With the avalanche of books telling us our thinking is too fast or based on too many shortcuts, it may be time to rethink thinking altogether. Excellent work coming out of The Affective Science Institute is pulling together how our "core affect"? - in other words, how we feel - impacts not only what we take in from our senses but logically therefore influences our perceptions and in turn our judgment calls.
Human feelings fall into basically three categories - sensory, emotional and physical. The first includes "a sense of" and intution. The second includes fear and anger (among others) and the third, tired or a sore throat and energy level. Each one can impact the way we see the question of how much money should we save or invest. Being tired has shown to color how we see risk such that we see less of of it.?
The trick is knowing what feelings are currently influencing us.
It's not even that hard of a trick. We simply have to change our mind about the value of feelings and then start tracking them. The hard part is unlearning and relearing what we think of them and what to do with them. We have all been educated to analyze the "objective" data while virutally no one has taught us to systematically analyze our "affect".

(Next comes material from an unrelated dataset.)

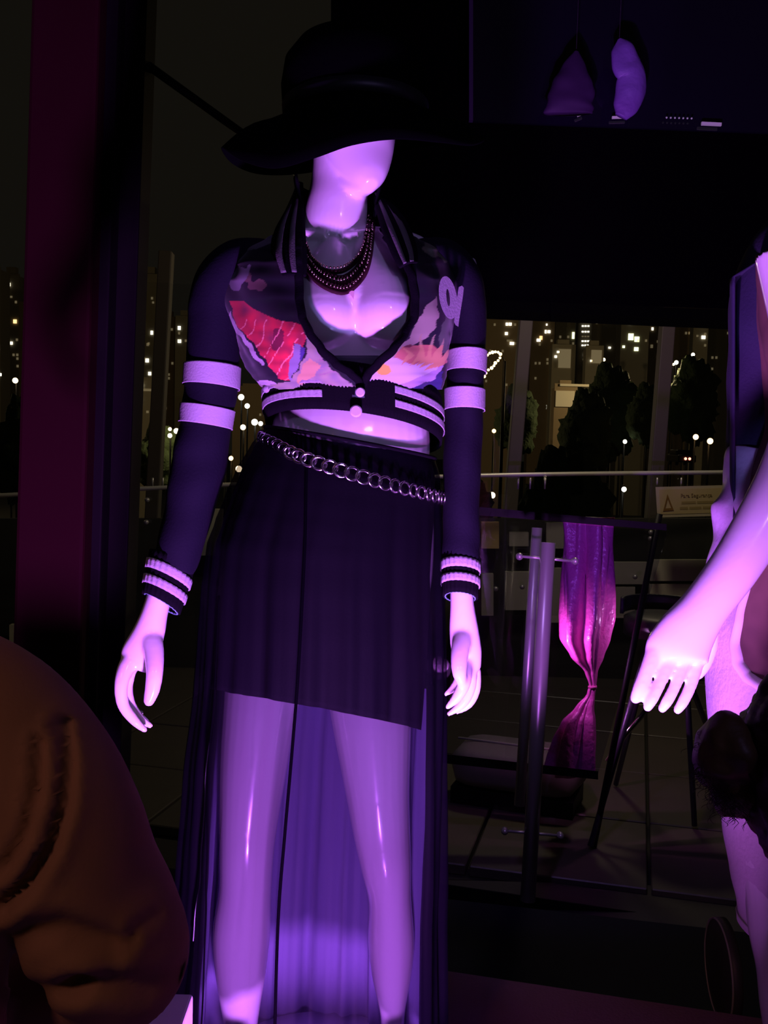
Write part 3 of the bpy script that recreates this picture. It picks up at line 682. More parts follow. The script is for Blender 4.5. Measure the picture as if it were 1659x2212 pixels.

We need to know the internal context we bring to any judgment call about anything uncertain. Are we tired, irritated with something else or sensing that it is time to get into or out of an investment? If tired, we can wait to decide. If irritated, we can get a feeling of control somewhere else besides hitting buttons in our online investment account. If we are sensing something, then we need to examine the inputs causing the sensation. Without explicitly knowing where we are in these dimensions of feelings, we are consciously only working with, at best, half a data set.
It's not hard to do "affect analytics" - just ironic. It's even more ironic that knowing how you feel and why you feel that way can lead you directly to the more optimal decision for your circumstances - regardless of what the financial advisors have also been taught about how to advise you.